Handling Window Events

Your application must be prepared to handle two basic kinds of window-related events in its event loop:

Your application receives mouse-down events if it is the foreground process and the user clicks in the menu bar or a window belonging to your application. When it receives a mouse-down event, your application first calls the FindWindow function to map the cursor location to a window region, and then it branches to one of its own functions. See Responding to Mouse-Down Events for a further discussion of handling mouse-down events under Mac OS 8.5.

Whenever your application is the foreground process, it receives keyboard events. When the user presses a key or a combination of keys, your application responds by inserting data into the document, changing the display, or taking other actions as defined by your application.

Your application activates and deactivates windows in response to activate events, which the Event Manager generates to inform your application that a window is becoming active or inactive. Each activate event specifies the window to be changed and the direction of the change (that is, whether it is to be activated or deactivated).

The Event Manager sends your application an update event when changes on the desktop or in a window require that part or all of a window's content region be updated. The Window Manager and your application can both trigger update events by adding regions that need updating to the update region, as described in the section Maintaining the Update Region .

A switch into or out of your application from a different application is handled through suspend and resume events, not activate events. For example, if the user clicks in a window belonging to another application, the Event Manager typically sends your application a suspend event and performs a major switch to the other application. One of the ways that your application handles a suspend or resume event is by hiding or showing its floating windows; see Responding to Suspend and Resume Events for details.

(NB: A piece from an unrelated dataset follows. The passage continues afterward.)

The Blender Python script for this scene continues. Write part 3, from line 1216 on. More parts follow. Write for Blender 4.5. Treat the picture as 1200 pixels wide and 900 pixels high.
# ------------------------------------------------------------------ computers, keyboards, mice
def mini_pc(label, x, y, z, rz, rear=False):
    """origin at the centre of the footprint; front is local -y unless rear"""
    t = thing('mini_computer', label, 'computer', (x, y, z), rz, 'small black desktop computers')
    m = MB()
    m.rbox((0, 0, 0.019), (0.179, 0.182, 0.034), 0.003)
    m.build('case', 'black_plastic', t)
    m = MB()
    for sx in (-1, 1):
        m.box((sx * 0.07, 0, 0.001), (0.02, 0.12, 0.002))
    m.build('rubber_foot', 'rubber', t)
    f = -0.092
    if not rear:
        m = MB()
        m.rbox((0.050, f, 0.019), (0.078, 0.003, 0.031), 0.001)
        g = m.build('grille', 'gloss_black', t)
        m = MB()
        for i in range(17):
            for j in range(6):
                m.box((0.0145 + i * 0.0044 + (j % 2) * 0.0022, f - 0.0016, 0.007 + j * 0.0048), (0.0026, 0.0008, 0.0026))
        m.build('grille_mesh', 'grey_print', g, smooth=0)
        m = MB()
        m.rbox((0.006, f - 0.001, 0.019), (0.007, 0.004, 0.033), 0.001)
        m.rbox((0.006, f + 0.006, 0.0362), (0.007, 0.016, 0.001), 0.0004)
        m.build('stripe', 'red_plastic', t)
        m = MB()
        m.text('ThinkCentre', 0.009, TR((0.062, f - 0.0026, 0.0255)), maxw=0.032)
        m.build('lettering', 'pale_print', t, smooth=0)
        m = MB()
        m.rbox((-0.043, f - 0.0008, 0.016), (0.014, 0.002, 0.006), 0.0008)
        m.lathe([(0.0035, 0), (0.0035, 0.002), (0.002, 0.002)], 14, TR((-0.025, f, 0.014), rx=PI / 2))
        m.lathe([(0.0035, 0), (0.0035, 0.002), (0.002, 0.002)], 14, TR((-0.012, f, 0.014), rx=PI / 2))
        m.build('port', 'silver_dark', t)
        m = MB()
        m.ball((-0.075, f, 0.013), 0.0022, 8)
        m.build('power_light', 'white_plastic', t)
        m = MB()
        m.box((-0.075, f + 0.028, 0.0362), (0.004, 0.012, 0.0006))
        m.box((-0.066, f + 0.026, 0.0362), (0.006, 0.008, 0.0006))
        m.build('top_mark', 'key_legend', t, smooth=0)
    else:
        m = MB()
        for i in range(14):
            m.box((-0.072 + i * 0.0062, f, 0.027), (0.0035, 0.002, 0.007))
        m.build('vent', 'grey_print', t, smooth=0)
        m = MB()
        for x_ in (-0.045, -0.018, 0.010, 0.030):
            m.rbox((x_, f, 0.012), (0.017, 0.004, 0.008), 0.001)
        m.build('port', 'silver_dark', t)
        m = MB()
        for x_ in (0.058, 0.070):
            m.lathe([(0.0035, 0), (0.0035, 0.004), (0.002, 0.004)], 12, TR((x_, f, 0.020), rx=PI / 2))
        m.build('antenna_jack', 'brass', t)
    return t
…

In addition to handling specific events, however, your application should also call a function in its event loop to synchronize the file data for all of its document windows. While keeping your application's file data synchronized with that of the Finder is a good practice in general, it is especially important if your application is using proxy icons in its document windows. Because a proxy icon is much more prominent to a user than a Finder icon when the user is working in an open document, it is therefore more likely that the user may move the file represented by the proxy icon while the document is open. See Supporting Window Proxy Icons for a sample file synchronization function and a description of other aspects of proxy icon management.